→ **Task requirements**
Transcribe the listing word for word.

+===+

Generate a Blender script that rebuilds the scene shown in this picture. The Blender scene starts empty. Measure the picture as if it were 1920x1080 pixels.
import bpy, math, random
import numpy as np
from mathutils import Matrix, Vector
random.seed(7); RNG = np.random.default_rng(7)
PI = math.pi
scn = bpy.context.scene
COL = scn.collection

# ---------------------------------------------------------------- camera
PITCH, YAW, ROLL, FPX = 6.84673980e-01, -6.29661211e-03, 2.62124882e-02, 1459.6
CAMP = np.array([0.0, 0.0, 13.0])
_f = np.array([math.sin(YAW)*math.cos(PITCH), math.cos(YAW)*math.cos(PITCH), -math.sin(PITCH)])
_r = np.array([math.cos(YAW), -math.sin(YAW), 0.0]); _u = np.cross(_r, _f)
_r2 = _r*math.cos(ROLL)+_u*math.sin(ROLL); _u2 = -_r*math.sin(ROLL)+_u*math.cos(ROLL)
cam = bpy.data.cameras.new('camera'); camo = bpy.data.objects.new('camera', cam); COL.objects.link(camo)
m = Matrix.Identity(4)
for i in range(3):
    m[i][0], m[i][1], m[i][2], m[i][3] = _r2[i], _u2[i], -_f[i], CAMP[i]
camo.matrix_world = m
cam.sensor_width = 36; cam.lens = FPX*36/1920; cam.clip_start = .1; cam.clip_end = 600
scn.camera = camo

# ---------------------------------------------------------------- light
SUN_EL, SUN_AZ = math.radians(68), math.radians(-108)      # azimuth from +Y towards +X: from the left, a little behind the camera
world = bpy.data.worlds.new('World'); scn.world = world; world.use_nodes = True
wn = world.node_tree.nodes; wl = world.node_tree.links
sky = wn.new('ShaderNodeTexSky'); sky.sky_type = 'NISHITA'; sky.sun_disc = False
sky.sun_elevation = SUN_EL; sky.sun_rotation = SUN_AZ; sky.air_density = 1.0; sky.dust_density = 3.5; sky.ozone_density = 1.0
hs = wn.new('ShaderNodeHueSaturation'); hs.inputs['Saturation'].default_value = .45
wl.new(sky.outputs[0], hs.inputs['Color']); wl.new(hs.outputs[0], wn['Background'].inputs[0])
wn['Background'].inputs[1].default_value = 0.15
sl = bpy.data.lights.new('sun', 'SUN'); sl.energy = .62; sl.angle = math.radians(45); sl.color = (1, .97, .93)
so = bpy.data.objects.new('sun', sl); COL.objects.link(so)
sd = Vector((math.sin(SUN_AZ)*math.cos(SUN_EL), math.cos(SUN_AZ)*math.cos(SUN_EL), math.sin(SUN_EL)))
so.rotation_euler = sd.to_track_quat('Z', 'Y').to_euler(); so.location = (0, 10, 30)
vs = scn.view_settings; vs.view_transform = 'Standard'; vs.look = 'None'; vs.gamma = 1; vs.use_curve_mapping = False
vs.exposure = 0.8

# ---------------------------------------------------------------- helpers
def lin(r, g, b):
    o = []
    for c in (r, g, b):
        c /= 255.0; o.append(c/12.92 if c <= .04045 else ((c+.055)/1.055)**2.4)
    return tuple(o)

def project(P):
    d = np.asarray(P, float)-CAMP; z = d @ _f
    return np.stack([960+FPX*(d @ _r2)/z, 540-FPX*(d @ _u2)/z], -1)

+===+

→ **Task answer**
Generate a Blender script that rebuilds the scene shown in this picture. The Blender scene starts empty. Measure the picture as if it were 1920x1080 pixels.
import bpy, math, random
import numpy as np
from mathutils import Matrix, Vector
random.seed(7); RNG = np.random.default_rng(7)
PI = math.pi
scn = bpy.context.scene
COL = scn.collection

# ---------------------------------------------------------------- camera
PITCH, YAW, ROLL, FPX = 6.84673980e-01, -6.29661211e-03, 2.62124882e-02, 1459.6
CAMP = np.array([0.0, 0.0, 13.0])
_f = np.array([math.sin(YAW)*math.cos(PITCH), math.cos(YAW)*math.cos(PITCH), -math.sin(PITCH)])
_r = np.array([math.cos(YAW), -math.sin(YAW), 0.0]); _u = np.cross(_r, _f)
_r2 = _r*math.cos(ROLL)+_u*math.sin(ROLL); _u2 = -_r*math.sin(ROLL)+_u*math.cos(ROLL)
cam = bpy.data.cameras.new('camera'); camo = bpy.data.objects.new('camera', cam); COL.objects.link(camo)
m = Matrix.Identity(4)
for i in range(3):
    m[i][0], m[i][1], m[i][2], m[i][3] = _r2[i], _u2[i], -_f[i], CAMP[i]
camo.matrix_world = m
cam.sensor_width = 36; cam.lens = FPX*36/1920; cam.clip_start = .1; cam.clip_end = 600
scn.camera = camo

# ---------------------------------------------------------------- light
SUN_EL, SUN_AZ = math.radians(68), math.radians(-108)      # azimuth from +Y towards +X: from the left, a little behind the camera
world = bpy.data.worlds.new('World'); scn.world = world; world.use_nodes = True
wn = world.node_tree.nodes; wl = world.node_tree.links
sky = wn.new('ShaderNodeTexSky'); sky.sky_type = 'NISHITA'; sky.sun_disc = False
sky.sun_elevation = SUN_EL; sky.sun_rotation = SUN_AZ; sky.air_density = 1.0; sky.dust_density = 3.5; sky.ozone_density = 1.0
hs = wn.new('ShaderNodeHueSaturation'); hs.inputs['Saturation'].default_value = .45
wl.new(sky.outputs[0], hs.inputs['Color']); wl.new(hs.outputs[0], wn['Background'].inputs[0])
wn['Background'].inputs[1].default_value = 0.15
sl = bpy.data.lights.new('sun', 'SUN'); sl.energy = .62; sl.angle = math.radians(45); sl.color = (1, .97, .93)
so = bpy.data.objects.new('sun', sl); COL.objects.link(so)
sd = Vector((math.sin(SUN_AZ)*math.cos(SUN_EL), math.cos(SUN_AZ)*math.cos(SUN_EL), math.sin(SUN_EL)))
so.rotation_euler = sd.to_track_quat('Z', 'Y').to_euler(); so.location = (0, 10, 30)
vs = scn.view_settings; vs.view_transform = 'Standard'; vs.look = 'None'; vs.gamma = 1; vs.use_curve_mapping = False
vs.exposure = 0.8

# ---------------------------------------------------------------- helpers
def lin(r, g, b):
    o = []
    for c in (r, g, b):
        c /= 255.0; o.append(c/12.92 if c <= .04045 else ((c+.055)/1.055)**2.4)
    return tuple(o)

def project(P):
    d = np.asarray(P, float)-CAMP; z = d @ _f
    return np.stack([960+FPX*(d @ _r2)/z, 540-FPX*(d @ _u2)/z], -1)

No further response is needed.